Observadores internacionales han denunciado sin éxito el monopolio  de Sheriff, que se beneficia de la práctica totalidad de los contratos y licencias que concede el gobierno, a cambio de apoyar y financiar la independencia de ese país sin Estado. A nadie le extraña allí que el hijo del primer presidente de Transnistria, Igor Smirnov, figure en la cúpula directiva de Sheriff, conglomerado que, además, ha sido acusado de lavado de dinero y de contrabando de alcohol.
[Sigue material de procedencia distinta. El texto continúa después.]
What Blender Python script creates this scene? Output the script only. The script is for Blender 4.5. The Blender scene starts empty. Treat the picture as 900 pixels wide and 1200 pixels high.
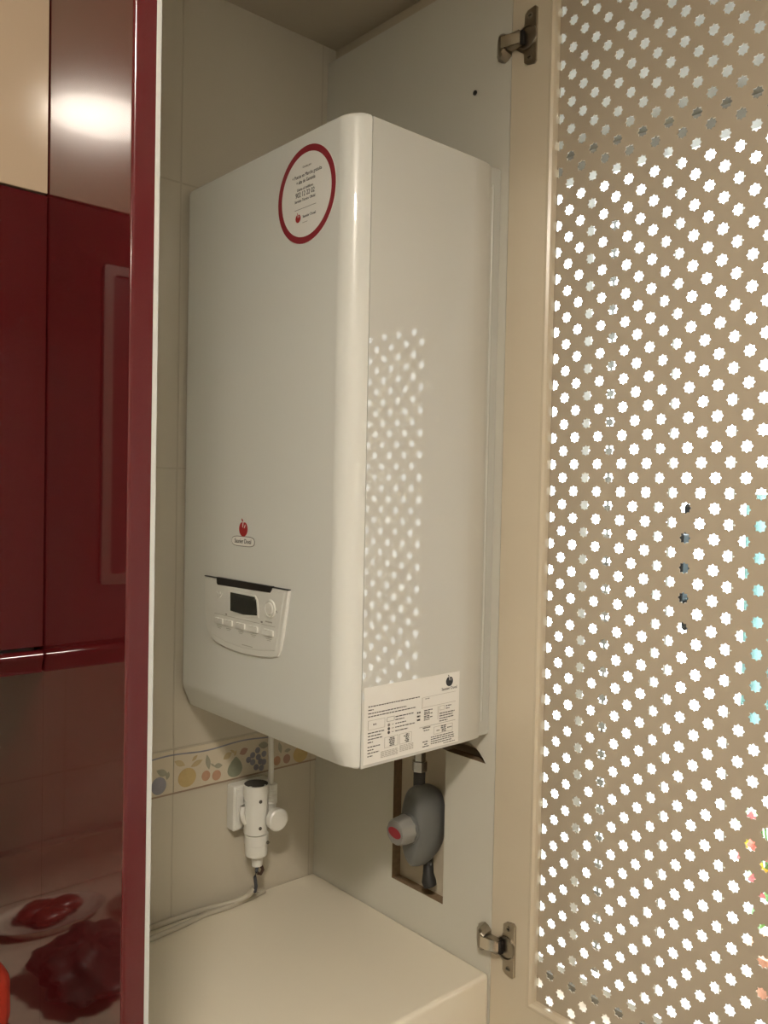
import bpy, bmesh, math, random
from mathutils import Vector, Matrix
random.seed(7)
S = bpy.context.scene
COL = S.collection
PI = math.pi

# ------------------------------------------------------------------ camera
cam = bpy.data.cameras.new('camera')
cam.sensor_fit = 'VERTICAL'; cam.sensor_height = 24.0
cam.lens = 24.0 * 998.47 / 1200.0
cam.clip_start = 0.01
camo = bpy.data.objects.new('camera', cam); COL.objects.link(camo)
yaw, pit, rol = (math.radians(v) for v in (41.5827, -1.4062, 1.1507))
fwd = Vector((math.sin(yaw)*math.cos(pit), math.cos(yaw)*math.cos(pit), math.sin(pit)))
rgt = Vector((math.cos(yaw), -math.sin(yaw), 0)); up = rgt.cross(fwd)
R_ = math.cos(rol)*rgt + math.sin(rol)*up; U_ = -math.sin(rol)*rgt + math.cos(rol)*up
camo.matrix_world = Matrix(((R_.x, U_.x, -fwd.x, -.599), (R_.y, U_.y, -fwd.y, -.738), (R_.z, U_.z, -fwd.z, .319), (0, 0, 0, 1)))
S.camera = camo

# ------------------------------------------------------------------ sky, exposure
w = bpy.data.worlds.new('sky'); S.world = w; w.use_nodes = True
bg = w.node_tree.nodes['Background']
bg.inputs[0].default_value = (.90, .97, 1.0, 1); bg.inputs[1].default_value = 2.9
S.view_settings.view_transform = 'Standard'; S.view_settings.look = 'None'
S.view_settings.gamma = 1; S.view_settings.use_curve_mapping = False
S.view_settings.exposure = 2.38
LAMP_STRENGTH = 42.0
LAMP_COLOR = (1.0, .895, .77)

# ------------------------------------------------------------------ materials
def mat(name, col, rough=.5, metal=0, spec=.5, coat=0, noise=0.0, nscale=30, bump=0, ior=1.5, emit=None):
    m = bpy.data.materials.new(name); m.use_nodes = True
    nt = m.node_tree; b = nt.nodes['Principled BSDF']
    b.inputs['Roughness'].default_value = rough; b.inputs['Metallic'].default_value = metal
    b.inputs['Specular IOR Level'].default_value = spec; b.inputs['IOR'].default_value = ior
    b.inputs['Coat Weight'].default_value = coat; b.inputs['Coat Roughness'].default_value = .02
    b.inputs['Base Color'].default_value = (*col, 1)
    if noise or bump:
        tc = nt.nodes.new('ShaderNodeTexCoord'); n = nt.nodes.new('ShaderNodeTexNoise')
        n.inputs['Scale'].default_value = nscale; n.inputs['Detail'].default_value = 4
        nt.links.new(tc.outputs['Object'], n.inputs['Vector'])
        if noise:
            r = nt.nodes.new('ShaderNodeMix'); r.data_type = 'RGBA'
            r.inputs[6].default_value = (*[c*(1-noise) for c in col], 1)
            r.inputs[7].default_value = (*[min(1, c*(1+noise)) for c in col], 1)
            nt.links.new(n.outputs['Fac'], r.inputs[0]); nt.links.new(r.outputs[2], b.inputs['Base Color'])
        if bump:
            bp = nt.nodes.new('ShaderNodeBump'); bp.inputs['Strength'].default_value = bump; bp.inputs['Distance'].default_value = .002
            nt.links.new(n.outputs['Fac'], bp.inputs['Height']); nt.links.new(bp.outputs[0], b.inputs['Normal'])
    if emit:
        b.inputs['Emission Color'].default_value = (*emit[0], 1); b.inputs['Emission Strength'].default_value = emit[1]
    return m

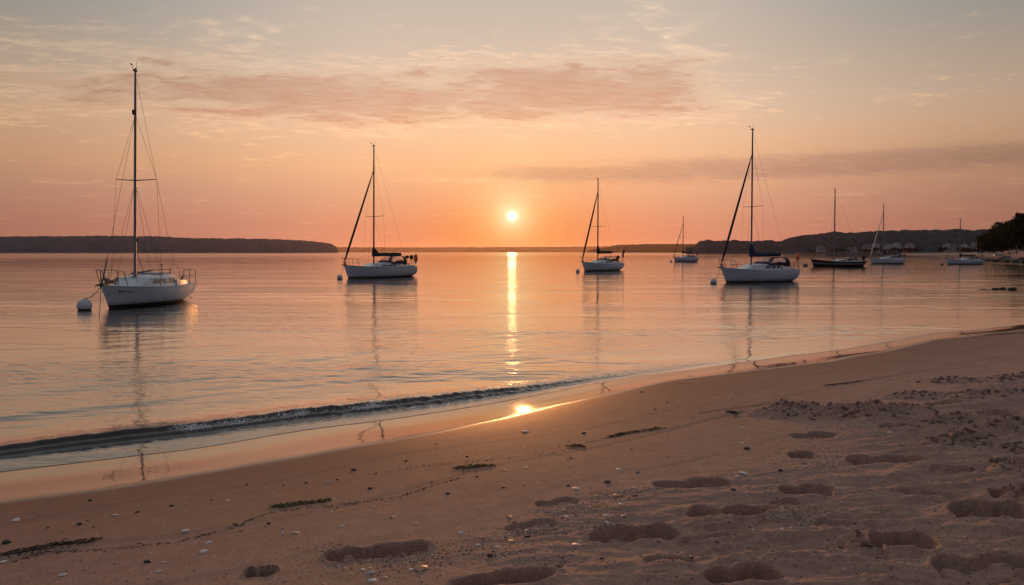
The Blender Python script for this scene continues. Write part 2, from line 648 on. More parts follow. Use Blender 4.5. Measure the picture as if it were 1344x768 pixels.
def sand_z(x, y, fine=True):
    z, s, t = base_z(x, y)
    mask_land = sstep(s, .9, 2.2)
    wobs = gn(x * .5, y * .5, 5) * .9
    # firm smooth foreshore, soft trodden sand higher up (further right)
    tro = sstep(s + wobs + .10 * x, 4.7, 6.0)
    z = z + mask_land * (.010 * gn(x * .45, y * .6, 1) + .004 * gn(x * 1.3, y * 1.9, 2))
    z = z + .0035 * sstep(s, .0, 1.0) * gn(t * .35, s * 1.5, 11)
    z = z + tro * (.032 * gn(x * 1.1 + .3 * y, y * 2.6, 3) + .050 * gn(x * 2.3 + .4 * gn(x * 3, y * 3, 45), y * 5.8, 4))
    if fine:
        rdg = 1 - np.abs(gn(x * 3.1 + .8 * gn(x * 4, y * 4, 44), y * 8.5, 6)) * 2.2
        z = z + tro * (.018 * rdg + .018 * gn(x * 7, y * 13, 8) + .011 * gn(x * 22, y * 28, 9) * (1 + gn(x * 1.7, y * 1.7, 12) * 2))
        z = z + mask_land * (1 - tro) * (.0008 * gn(x * 12, y * 14, 10) + .0006 * gn(x * 30, y * 34, 19))
    # small scarps left by the last tides
    for s0, h, sd in ((2.35, .008, 21), (3.35, .010, 22), (4.3, .007, 23)):
        w = s - s0 - .35 * gn(t * .22, t * 0 + 1.3, sd) - .1 * gn(t * .9, t * 0 + 2.2, sd)
        z = z - h * np.exp(-(w / .05) ** 2) * sstep(gn(t * .4, t * 0 + 4.4, sd), -.25, .2) * .5 - h * .5 * sstep(w, -.05, .05) + h * .5
    lump = None
    for (cx, cy, L, W, dep, an, lm, fl) in prints:
        sel = (np.abs(x - cx) < L) & (np.abs(y - cy) < L)
        if not np.any(sel):
            continue
        xs, ys = x[sel], y[sel]
        wx = .014 * gn(xs * 11, ys * 11, 31) + .010 * gn(xs * 26, ys * 26, 33); wy = .012 * gn(xs * 11, ys * 11, 32) + .008 * gn(xs * 28, ys * 28, 34)
        ax, ay = xs - cx + wx, ys - cy + wy
        ca, sa = math.cos(an), math.sin(an)
        a = (ax * ca + ay * sa) / L * fl; b = (-ax * sa + ay * ca) / W
        e1 = np.sqrt(((a - .19) / .31) ** 2 + (b / .50) ** 2)
        e2 = np.sqrt(((a + .30) / .20) ** 2 + (b / .40) ** 2)
        e3 = np.sqrt(((a + .06) / .32) ** 2 + ((b + .05) / .33) ** 2)
        d = np.minimum(np.minimum(e1, e2), e3)
        body = 1 - sstep(d, .90, 1.03)
        bs = np.clip(b * 2.2, -1, 1)
        trench = np.exp(-((d - .88) / .16) ** 2) * sstep(bs + .5 * np.abs(a) * 2, -.05, .55)
        floor_ = .30 + .12 * sstep(bs, -.9, .2) - .10 * np.exp(-((d / .55) ** 2))
        dz = -2.5 * dep * body * (floor_ + .38 * trench)
        dz += .10 * dep * body * gn(xs * 17, ys * 21, 46)
        dz += dep * .34 * np.exp(-((d - 1.14) / .12) ** 2) * (1 + 1.2 * gn(xs * 7, ys * 7, 35)) * (.35 + .65 * sstep(bs, -.5, .5))
        if lm:
            dz += lm * body * dep * .9 * np.clip(gn(xs * 9, ys * 13, 36) * 2.4, -.2, 1.2)
        z[sel] += dz
    for (cx, cy, rx, ry, h, ro) in heaps:
        sel = (np.abs(x - cx) < rx * 2.6) & (np.abs(y - cy) < ry * 2.6)
        if not np.any(sel):
            continue
        xs, ys = x[sel], y[sel]
        q = np.exp(-(((xs - cx) / rx) ** 2 + ((ys - cy) / ry) ** 2))
        n1 = gn(xs * 5, ys * 8, 37); n2 = 1 - np.abs(gn(xs * 10, ys * 15, 38)) * 2; n3 = gn(xs * 22, ys * 28, 39)
        z[sel] += q * h * (.75 + ro * (1.2 * n1 + .50 * n2 + .50 * n3 + .28 * gn(xs * 44, ys * 52, 40))) - .18 * h * np.exp(-((np.sqrt(-np.log(q + 1e-9)) - 1.5) / .3) ** 2)
    return z, s, t, tro


def polar(cam_dense, r_list, ncol):
    """angles (0 = +Y, clockwise) dense inside the seen sector"""
    inner = np.arctan(np.linspace(-cam_dense, cam_dense, ncol))
    rest = np.linspace(inner[-1], 2 * math.pi + inner[0], 90)[1:-1]
    th = np.concatenate([inner, rest])
    r = np.array(r_list)[:, None]
    return r * np.sin(th)[None, :], r * np.cos(th)[None, :]


def radii(segs):
    out = [segs[0][0]]
    for a, b, k in segs:
        n = max(2, int(math.ceil(math.log(b / a) / k)))
        out += list(a * (b / a) ** (np.arange(1, n + 1) / n))
    return out


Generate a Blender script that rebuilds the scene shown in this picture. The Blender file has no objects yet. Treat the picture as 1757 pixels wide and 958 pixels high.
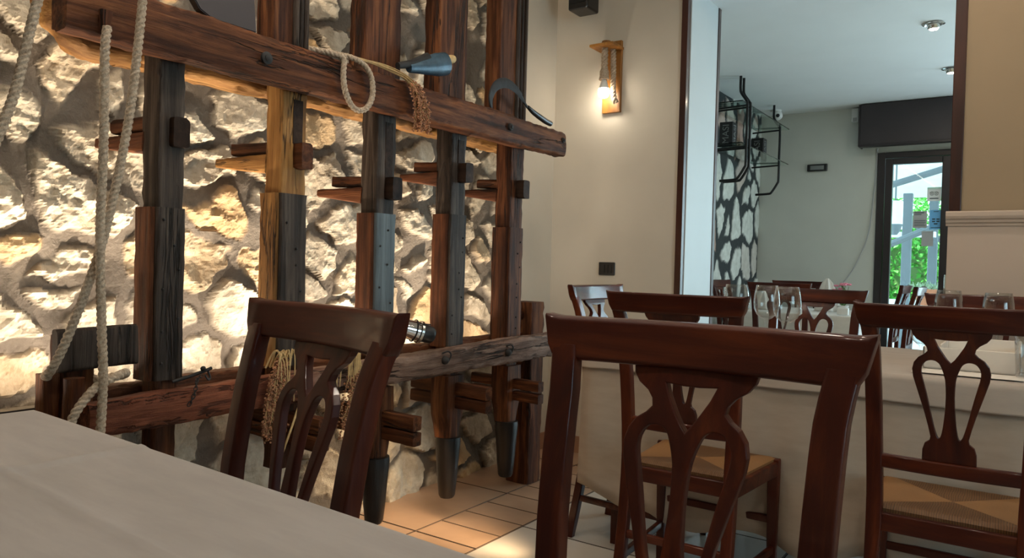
import bpy, bmesh, math, random
import numpy as np
from mathutils import Vector, Matrix, noise
random.seed(7)
PI = math.pi
SC = bpy.context.scene
COL = SC.collection

# ------------------------------------------------------------------ camera, world, lights, exposure
def set_camera():
    yaw, pit, rol, F = math.radians(34.6), math.radians(-1.02), math.radians(1.506), 1283.6
    f = Vector((-math.sin(yaw)*math.cos(pit), math.cos(yaw)*math.cos(pit), math.sin(pit)))
    r0 = Vector((math.cos(yaw), math.sin(yaw), 0)); u0 = r0.cross(f)
    r = math.cos(rol)*r0 + math.sin(rol)*u0
    u = -math.sin(rol)*r0 + math.cos(rol)*u0
    cd = bpy.data.cameras.new('camera'); c = bpy.data.objects.new('camera', cd); COL.objects.link(c)
    m = Matrix((r, u, -f)).transposed().to_4x4(); m.translation = Vector((0, 0, 1.12))
    c.matrix_world = m
    cd.sensor_width = 36; cd.lens = 36*F/1757; cd.clip_start = .02; cd.clip_end = 200
    SC.camera = c
set_camera()
SC.view_settings.view_transform = 'Standard'
SC.view_settings.look = 'None'
SC.view_settings.gamma = 1
SC.view_settings.use_curve_mapping = False
SC.view_settings.exposure = 0.22
W = bpy.data.worlds.new('world'); SC.world = W; W.use_nodes = True
W.node_tree.nodes['Background'].inputs['Color'].default_value = (.62, .86, 1.0, 1)
W.node_tree.nodes['Background'].inputs['Strength'].default_value = 5.0

def lamp(name, kind, loc, energy, color, aim=None, **k):
    l = bpy.data.lights.new(name, kind); l.energy = energy; l.color = color
    for a, v in k.items(): setattr(l, a, v)
    o = bpy.data.objects.new(name, l); COL.objects.link(o); o.location = loc
    if aim is not None:
        o.rotation_euler = (Vector(aim)-Vector(loc)).to_track_quat('-Z', 'Y').to_euler()
    return o
WARM = (1.0, .70, .40); WARMW = (1.0, .80, .56); COOL = (.66, .88, 1.0)
lamp('sun', 'SUN', (0, 12, 8), 12.0, (1, .97, .9), (.8, 15, 0), angle=.02)
# daylight entering by the glazed front of the further room and by the window of the dining room
lamp('front_window_light', 'AREA', (1.25, 7.6, 1.35), 120, COOL, (-.3, 4.2, 1.0), shape='RECTANGLE', size=2.0, size_y=2.0)
lamp('side_window_light', 'AREA', (2.92, 1.0, 1.6), 13, COOL, (-2.0, 1.8, 0.9), shape='RECTANGLE', size=2.0, size_y=1.3)
# warm uplights fixed behind the lower beam of the mill, washing up the stone wall
for (ly, le) in ((.74, 1.2), (1.08, 1.0), (1.44, 1.1), (1.84, 1.3), (2.28, 1.0), (2.72, 1.0), (3.2, .5)):
    lamp('wall_uplight', 'SPOT', (-2.262, ly, .70), le*30, (1.0, .84, .64), (-2.345, ly, 1.6), spot_size=math.radians(74), spot_blend=1.0, shadow_soft_size=.012)
    lamp('wall_uplight_glow', 'AREA', (-2.275, ly, .70), le*2.2, (1.0, .86, .70), (-2.38, ly, 1.2), shape='RECTANGLE', size=.03, size_y=.07)
# fill added below the lower beam to lighten the lower wall
lamp('lower_wall_fill', 'AREA', (-2.285, 2.4, .62), 3.6, (1.0, .72, .42), (-2.62, 2.4, .15), shape='RECTANGLE', size=.05, size_y=1.8, spread=math.radians(110))
# recessed ceiling lights of the dining room
CEIL_SPOTS = [(-.9, .6), (.5, .6), (-.9, 2.1), (.5, 2.1), (-.2, 3.3), (-1.8,1.0)]
for (sx, sy) in CEIL_SPOTS:
    lamp('ceiling_spot_light', 'AREA', (sx, sy, 2.97), 7.0, (1.0, .86, .70), (sx, sy, 0), shape='DISK', size=.10)
lamp('upper_wall_fill', 'AREA', (-1.7, 1.7, 2.9), 5, (1.0,.86,.7), (-2.45, 1.9, 1.9), shape='RECTANGLE', size=.1, size_y=2.0)  # wall wash added to even out the light on the upper wall
for (sx, sy) in ((-.536, 5.33), (-.53, 6.54)):
    lamp('ceiling_spot_light', 'AREA', (sx, sy, 2.66), 3, WARMW, (sx, sy, 0), shape='DISK', size=.06)

# ------------------------------------------------------------------ materials
MATS = {}
def new_mat(name):
    m = bpy.data.materials.new(name); m.use_nodes = True
    nt = m.node_tree; b = nt.nodes['Principled BSDF']
    MATS[name] = m
    return m, nt, b
def N(nt, t, **k):
    n = nt.nodes.new(t)
    for a, v in k.items():
        if a.startswith('i_'): n.inputs[a[2:].replace('_', ' ')].default_value = v
        else: setattr(n, a, v)
    return n
def L(nt, a, b): nt.links.new(a, b)
def c4(c): return (c[0], c[1], c[2], 1)
def ramp(nt, fac, stops):
    r = N(nt, 'ShaderNodeValToRGB'); e = r.color_ramp.elements
    while len(e) < len(stops): e.new(.5)
    for i, (p, c) in enumerate(stops): e[i].position = p; e[i].color = c4(c)
    L(nt, fac, r.inputs['Fac']); return r.outputs['Color']
def coords(nt, scale, kind='Object', rnd=0):
    tc = N(nt, 'ShaderNodeTexCoord'); mp = N(nt, 'ShaderNodeMapping'); mp.inputs['Scale'].default_value = scale
    L(nt, tc.outputs[kind], mp.inputs['Vector'])
    if rnd:
        oi = N(nt, 'ShaderNodeObjectInfo'); ml = N(nt, 'ShaderNodeMath', operation='MULTIPLY'); ml.inputs[1].default_value = rnd
        L(nt, oi.outputs['Random'], ml.inputs[0]); cb = N(nt, 'ShaderNodeCombineXYZ')
        for s in 'XYZ': L(nt, ml.outputs[0], cb.inputs[s])
        L(nt, cb.outputs[0], mp.inputs['Location'])
    return mp.outputs['Vector']
def noise_n(nt, vec, scale, detail=4, rough=.55, dist=0):
    n = N(nt, 'ShaderNodeTexNoise'); n.inputs['Scale'].default_value = scale; n.inputs['Detail'].default_value = detail
    n.inputs['Roughness'].default_value = rough; n.inputs['Distortion'].default_value = dist
    L(nt, vec, n.inputs['Vector']); return n.outputs['Fac']
def bump(nt, b, h, strength=.3, dist=.01):
    bn = N(nt, 'ShaderNodeBump'); bn.inputs['Strength'].default_value = strength; bn.inputs['Distance'].default_value = dist
    L(nt, h, bn.inputs['Height']); L(nt, bn.outputs['Normal'], b.inputs['Normal'])
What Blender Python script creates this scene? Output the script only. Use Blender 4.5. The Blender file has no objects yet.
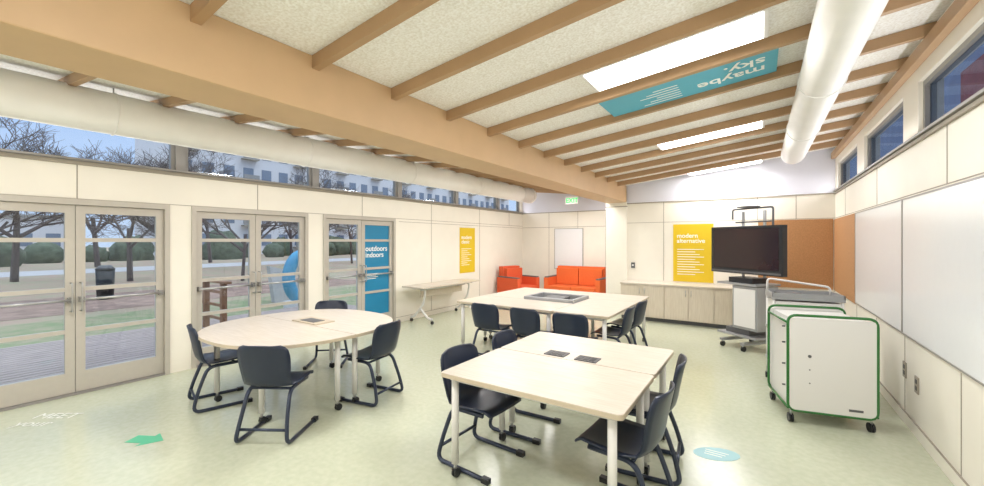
import bpy, bmesh, math, random
from mathutils import Vector, Matrix
random.seed(7)
S=bpy.context.scene
def lin(c):
    c=c/255.0
    return c/12.92 if c<=0.04045 else ((c+0.055)/1.055)**2.4
def rgb(r,g,b): return (lin(r),lin(g),lin(b),1)
def mat(name,col,rough=0.5,metal=0.0,var=0.0,scale=20,bump=0.0,col2=None,emit=0,spec=0.5,stretch=None):
    m=bpy.data.materials.new(name); m.use_nodes=True
    nt=m.node_tree; b=nt.nodes['Principled BSDF']
    b.inputs['Roughness'].default_value=rough; b.inputs['Metallic'].default_value=metal
    b.inputs['Specular IOR Level'].default_value=spec
    c=rgb(*col)
    tc=nt.nodes.new('ShaderNodeTexCoord'); mp=nt.nodes.new('ShaderNodeMapping')
    nt.links.new(tc.outputs['Object'],mp.inputs['Vector'])
    if stretch: mp.inputs['Scale'].default_value=stretch
    n=nt.nodes.new('ShaderNodeTexNoise'); n.inputs['Scale'].default_value=scale; n.inputs['Detail'].default_value=5
    nt.links.new(mp.outputs[0],n.inputs['Vector'])
    r=nt.nodes.new('ShaderNodeValToRGB')
    r.color_ramp.elements[0].position=.35; r.color_ramp.elements[1].position=.65
    if col2: c2=rgb(*col2)
    else: c2=tuple([x*(1-var) for x in c[:3]]+[1])
    r.color_ramp.elements[0].color=c2; r.color_ramp.elements[1].color=c
    nt.links.new(n.outputs['Fac'],r.inputs['Fac']); nt.links.new(r.outputs['Color'],b.inputs['Base Color'])
    if bump:
        bp=nt.nodes.new('ShaderNodeBump'); bp.inputs['Strength'].default_value=bump; bp.inputs['Distance'].default_value=.01
        nt.links.new(n.outputs['Fac'],bp.inputs['Height']); nt.links.new(bp.outputs[0],b.inputs['Normal'])
    if emit:
        b.inputs['Emission Color'].default_value=c; b.inputs['Emission Strength'].default_value=emit
    return m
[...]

“República zombie". Pero ni el referéndum ni el culto nostálgico al marxismo leninismo de los transnistrios siguen sin convencer a Putin, escarmentado por las sanciones impuestas por Estados Unidos y Rusia por su injerencia en Ucrania. Por tanto, Transnistria sigue estando condenada a ser una república zombie, no reconocida por nadie, sin embajadas de ningún país ni moneda o pasaporte válidos. Peor aún, con sus ciudadanos obligados a dejar en sus casas su documento de identidad transnistrio, para agarrar el pasaporte moldavo, si quieren viajar por el mundo.

Y así, esta república soviética zombie de Transnistria sigue atrapada en su burbuja, esperando pacientemente a que Putin acelere su ambición plan de reconstruir un nuevo imperio donde quepan los millones de rusos que quedaron desperdigados en otros países de la antigua URSS.

Quizá la conmemoración este año del centenario de la Revolución de Octubre (que se celebra en noviembre, porque en 1917 el imperio de los zares aún se regía por el calendario juliano) el ambicioso presidente ruso señale a convertir a Transnistria como su próxima Crimea.